### WHAT YOU SHOULD DO
Pull out every line with the word "attributes" from the entries below.
========
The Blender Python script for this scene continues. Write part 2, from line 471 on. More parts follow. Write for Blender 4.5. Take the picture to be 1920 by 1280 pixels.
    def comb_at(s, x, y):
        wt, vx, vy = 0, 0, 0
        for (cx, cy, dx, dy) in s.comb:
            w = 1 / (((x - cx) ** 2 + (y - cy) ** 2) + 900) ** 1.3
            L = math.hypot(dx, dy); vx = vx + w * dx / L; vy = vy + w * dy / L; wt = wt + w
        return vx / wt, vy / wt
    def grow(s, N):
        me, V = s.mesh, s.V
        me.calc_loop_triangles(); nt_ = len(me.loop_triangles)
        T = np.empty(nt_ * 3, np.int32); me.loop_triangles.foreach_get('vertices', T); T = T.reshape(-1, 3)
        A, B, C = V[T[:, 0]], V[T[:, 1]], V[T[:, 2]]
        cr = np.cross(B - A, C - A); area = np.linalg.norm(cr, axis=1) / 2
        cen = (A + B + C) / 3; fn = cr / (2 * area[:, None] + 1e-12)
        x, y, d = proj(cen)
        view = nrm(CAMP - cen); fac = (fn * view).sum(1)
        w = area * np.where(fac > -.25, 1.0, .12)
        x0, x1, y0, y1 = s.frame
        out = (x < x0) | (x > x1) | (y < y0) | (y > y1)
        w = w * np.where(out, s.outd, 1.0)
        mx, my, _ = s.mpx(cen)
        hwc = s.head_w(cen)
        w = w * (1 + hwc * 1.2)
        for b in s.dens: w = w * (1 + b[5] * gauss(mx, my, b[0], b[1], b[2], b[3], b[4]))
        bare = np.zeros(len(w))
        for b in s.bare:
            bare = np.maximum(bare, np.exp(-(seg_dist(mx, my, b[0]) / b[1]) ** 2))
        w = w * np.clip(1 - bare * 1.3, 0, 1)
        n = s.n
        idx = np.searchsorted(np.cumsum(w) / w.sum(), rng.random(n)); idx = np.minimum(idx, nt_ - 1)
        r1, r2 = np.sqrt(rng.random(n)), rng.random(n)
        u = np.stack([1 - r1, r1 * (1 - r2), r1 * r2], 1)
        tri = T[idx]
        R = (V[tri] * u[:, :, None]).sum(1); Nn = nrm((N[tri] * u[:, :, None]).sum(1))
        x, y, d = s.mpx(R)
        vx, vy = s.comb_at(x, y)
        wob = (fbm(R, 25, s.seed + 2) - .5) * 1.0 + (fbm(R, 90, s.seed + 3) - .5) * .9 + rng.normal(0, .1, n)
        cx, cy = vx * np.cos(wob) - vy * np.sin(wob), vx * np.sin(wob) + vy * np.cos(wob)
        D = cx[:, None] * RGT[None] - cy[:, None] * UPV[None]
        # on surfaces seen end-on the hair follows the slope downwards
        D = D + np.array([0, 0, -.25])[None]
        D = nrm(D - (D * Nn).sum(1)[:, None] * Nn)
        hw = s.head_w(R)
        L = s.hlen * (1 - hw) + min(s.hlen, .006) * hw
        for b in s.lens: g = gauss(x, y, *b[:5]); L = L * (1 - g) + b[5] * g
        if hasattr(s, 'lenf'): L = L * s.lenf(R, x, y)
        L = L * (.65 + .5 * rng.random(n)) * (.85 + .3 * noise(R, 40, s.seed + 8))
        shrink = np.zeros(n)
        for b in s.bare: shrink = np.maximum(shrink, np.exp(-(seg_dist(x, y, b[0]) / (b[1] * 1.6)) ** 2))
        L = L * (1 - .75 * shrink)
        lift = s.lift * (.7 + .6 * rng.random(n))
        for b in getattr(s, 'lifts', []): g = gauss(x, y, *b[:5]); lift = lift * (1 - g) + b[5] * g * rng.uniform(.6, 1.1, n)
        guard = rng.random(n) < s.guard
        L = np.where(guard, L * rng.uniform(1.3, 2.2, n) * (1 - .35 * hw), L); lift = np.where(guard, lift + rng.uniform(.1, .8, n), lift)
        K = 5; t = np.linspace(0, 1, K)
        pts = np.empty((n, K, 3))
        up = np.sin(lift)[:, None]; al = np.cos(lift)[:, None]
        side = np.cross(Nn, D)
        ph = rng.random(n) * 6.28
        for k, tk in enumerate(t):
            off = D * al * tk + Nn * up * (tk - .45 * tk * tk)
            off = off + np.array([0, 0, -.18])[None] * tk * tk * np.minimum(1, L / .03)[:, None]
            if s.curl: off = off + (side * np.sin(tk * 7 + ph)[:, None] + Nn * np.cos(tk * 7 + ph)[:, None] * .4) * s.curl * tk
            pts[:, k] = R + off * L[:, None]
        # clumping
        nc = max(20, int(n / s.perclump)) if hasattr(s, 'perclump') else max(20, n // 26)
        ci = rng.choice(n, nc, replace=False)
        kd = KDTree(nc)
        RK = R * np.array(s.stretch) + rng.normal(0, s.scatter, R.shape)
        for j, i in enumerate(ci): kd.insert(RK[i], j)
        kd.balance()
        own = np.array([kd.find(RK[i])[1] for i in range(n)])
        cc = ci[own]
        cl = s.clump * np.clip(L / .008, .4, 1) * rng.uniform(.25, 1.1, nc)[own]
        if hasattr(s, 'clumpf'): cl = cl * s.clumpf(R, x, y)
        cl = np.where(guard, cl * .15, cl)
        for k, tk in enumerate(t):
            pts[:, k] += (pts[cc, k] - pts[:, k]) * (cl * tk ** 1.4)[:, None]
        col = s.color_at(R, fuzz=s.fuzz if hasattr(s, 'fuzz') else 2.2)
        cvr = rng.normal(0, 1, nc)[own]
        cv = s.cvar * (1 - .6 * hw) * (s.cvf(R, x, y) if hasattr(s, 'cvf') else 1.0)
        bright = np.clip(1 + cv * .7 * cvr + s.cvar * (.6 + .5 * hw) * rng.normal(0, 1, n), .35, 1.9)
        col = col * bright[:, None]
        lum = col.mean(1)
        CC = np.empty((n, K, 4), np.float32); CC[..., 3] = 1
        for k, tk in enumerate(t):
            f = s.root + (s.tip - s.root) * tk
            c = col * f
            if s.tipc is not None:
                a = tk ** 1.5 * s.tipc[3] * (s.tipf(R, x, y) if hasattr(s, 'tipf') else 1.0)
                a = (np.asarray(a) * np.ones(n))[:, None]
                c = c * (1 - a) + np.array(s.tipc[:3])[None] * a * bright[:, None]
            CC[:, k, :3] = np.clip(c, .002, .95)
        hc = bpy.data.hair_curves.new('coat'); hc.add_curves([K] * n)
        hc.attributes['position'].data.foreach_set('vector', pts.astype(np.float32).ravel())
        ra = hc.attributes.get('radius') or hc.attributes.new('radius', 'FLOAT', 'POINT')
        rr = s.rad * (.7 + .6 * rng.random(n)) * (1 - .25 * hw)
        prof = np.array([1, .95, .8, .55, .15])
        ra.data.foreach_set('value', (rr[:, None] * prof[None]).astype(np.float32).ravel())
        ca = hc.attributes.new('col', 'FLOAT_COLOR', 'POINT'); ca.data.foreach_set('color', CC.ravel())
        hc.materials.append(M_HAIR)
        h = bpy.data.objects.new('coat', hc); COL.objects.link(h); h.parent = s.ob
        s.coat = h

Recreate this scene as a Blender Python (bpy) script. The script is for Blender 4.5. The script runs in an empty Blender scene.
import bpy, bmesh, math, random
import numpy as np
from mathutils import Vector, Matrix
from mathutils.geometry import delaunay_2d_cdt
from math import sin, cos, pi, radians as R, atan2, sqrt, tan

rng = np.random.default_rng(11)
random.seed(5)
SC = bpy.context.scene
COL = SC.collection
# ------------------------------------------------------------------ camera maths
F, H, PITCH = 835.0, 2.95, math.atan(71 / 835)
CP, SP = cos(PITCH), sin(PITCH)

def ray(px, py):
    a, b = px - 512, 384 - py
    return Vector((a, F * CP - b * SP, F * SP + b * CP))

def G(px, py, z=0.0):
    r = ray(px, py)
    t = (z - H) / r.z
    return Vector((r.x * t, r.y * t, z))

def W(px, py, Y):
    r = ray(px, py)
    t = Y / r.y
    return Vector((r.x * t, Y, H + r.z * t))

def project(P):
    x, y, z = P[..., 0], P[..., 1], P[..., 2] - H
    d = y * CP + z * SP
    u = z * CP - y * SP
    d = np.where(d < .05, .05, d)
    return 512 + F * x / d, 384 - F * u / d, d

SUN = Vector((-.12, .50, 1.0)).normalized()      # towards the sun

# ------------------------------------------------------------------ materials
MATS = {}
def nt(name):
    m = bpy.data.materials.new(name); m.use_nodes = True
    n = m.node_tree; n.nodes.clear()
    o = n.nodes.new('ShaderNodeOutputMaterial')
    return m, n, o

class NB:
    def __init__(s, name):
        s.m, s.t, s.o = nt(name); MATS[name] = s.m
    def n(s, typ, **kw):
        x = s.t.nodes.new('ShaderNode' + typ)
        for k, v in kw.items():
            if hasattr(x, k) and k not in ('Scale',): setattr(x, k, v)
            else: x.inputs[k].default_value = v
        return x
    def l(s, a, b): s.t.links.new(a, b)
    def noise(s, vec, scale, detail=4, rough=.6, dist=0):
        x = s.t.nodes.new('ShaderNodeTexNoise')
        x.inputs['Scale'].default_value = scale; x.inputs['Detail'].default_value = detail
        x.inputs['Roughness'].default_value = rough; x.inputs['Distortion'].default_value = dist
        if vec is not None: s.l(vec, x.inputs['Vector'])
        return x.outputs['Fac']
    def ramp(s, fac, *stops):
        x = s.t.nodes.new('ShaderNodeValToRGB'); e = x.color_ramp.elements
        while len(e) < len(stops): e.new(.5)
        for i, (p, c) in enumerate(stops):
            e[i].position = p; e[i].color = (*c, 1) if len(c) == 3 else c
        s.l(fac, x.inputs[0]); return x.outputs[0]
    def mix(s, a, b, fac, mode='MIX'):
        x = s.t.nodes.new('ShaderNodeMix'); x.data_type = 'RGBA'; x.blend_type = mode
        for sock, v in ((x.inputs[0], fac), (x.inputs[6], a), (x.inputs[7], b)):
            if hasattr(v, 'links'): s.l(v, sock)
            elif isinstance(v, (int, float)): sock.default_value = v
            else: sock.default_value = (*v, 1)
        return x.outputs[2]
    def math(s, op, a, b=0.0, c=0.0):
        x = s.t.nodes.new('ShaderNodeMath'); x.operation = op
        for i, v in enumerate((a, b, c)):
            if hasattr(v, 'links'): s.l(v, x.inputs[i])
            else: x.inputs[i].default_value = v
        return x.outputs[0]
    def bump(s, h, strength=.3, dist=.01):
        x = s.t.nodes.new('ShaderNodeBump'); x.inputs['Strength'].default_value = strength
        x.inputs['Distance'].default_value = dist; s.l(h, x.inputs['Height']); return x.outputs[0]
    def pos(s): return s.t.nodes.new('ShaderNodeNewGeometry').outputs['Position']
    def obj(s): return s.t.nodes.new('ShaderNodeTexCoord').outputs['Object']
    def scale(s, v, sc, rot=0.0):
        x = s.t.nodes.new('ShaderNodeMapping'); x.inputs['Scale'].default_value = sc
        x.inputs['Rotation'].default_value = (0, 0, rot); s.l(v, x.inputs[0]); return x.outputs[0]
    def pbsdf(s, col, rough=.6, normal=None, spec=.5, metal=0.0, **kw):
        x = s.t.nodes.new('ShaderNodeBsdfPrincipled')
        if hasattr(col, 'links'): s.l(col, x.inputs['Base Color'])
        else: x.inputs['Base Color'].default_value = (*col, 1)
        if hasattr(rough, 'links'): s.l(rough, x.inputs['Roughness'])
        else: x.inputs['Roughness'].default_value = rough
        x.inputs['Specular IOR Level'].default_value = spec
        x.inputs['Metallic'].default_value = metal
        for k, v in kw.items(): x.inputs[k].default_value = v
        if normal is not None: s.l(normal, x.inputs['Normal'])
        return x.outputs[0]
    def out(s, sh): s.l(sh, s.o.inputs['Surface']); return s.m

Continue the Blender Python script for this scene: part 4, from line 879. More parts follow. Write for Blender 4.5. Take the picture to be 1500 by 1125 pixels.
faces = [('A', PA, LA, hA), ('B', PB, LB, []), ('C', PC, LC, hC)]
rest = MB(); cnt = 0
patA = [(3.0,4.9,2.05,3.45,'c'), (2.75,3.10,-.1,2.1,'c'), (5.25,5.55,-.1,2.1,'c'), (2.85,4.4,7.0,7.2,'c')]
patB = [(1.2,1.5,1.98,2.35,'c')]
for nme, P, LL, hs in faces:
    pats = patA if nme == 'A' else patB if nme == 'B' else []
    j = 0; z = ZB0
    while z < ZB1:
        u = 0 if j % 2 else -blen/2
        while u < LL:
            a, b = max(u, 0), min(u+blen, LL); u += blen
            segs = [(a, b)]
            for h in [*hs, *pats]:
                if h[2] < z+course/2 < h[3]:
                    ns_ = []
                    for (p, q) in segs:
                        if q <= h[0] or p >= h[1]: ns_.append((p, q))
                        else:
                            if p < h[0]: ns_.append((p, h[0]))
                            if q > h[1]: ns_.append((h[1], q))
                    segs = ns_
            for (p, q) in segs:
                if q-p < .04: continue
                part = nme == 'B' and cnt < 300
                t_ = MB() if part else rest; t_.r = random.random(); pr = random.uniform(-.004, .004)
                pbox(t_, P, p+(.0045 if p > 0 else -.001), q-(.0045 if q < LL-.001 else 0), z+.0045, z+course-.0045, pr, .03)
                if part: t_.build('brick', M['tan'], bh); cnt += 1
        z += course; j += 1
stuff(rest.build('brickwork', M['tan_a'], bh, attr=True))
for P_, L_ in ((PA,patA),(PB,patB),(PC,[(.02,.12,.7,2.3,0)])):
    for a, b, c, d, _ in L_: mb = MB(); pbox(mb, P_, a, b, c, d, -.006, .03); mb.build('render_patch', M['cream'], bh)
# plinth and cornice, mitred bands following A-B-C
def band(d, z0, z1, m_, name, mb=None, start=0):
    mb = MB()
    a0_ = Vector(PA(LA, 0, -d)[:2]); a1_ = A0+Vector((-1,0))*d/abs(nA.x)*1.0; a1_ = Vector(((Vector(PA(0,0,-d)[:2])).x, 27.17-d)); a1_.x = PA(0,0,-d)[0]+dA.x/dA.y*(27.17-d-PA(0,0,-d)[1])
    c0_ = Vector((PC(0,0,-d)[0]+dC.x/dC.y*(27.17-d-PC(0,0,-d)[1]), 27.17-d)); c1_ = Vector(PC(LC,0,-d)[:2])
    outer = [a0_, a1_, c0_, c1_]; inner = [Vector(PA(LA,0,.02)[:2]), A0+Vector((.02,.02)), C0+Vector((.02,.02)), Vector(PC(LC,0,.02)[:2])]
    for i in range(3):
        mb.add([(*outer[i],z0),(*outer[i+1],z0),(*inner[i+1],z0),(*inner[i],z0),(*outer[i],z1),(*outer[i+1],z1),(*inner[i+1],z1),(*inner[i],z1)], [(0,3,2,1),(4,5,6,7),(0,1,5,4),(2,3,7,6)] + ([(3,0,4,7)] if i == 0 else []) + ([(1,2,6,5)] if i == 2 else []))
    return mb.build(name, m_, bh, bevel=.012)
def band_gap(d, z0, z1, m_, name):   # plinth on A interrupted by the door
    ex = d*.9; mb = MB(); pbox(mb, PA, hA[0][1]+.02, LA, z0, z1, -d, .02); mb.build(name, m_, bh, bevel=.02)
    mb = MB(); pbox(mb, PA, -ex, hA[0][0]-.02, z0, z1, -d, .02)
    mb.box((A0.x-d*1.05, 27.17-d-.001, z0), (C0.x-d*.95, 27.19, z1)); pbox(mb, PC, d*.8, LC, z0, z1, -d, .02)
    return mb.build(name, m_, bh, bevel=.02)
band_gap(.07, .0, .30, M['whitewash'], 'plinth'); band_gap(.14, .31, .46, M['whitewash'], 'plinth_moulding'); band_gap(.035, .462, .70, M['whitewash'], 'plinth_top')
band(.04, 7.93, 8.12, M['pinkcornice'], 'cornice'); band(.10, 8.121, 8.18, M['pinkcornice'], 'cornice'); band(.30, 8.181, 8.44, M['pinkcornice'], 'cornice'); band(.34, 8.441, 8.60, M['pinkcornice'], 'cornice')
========
### COMPLETED TASK
        hc.attributes['position'].data.foreach_set('vector', pts.astype(np.float32).ravel())
        ra = hc.attributes.get('radius') or hc.attributes.new('radius', 'FLOAT', 'POINT')
        ca = hc.attributes.new('col', 'FLOAT_COLOR', 'POINT'); ca.data.foreach_set('color', CC.ravel())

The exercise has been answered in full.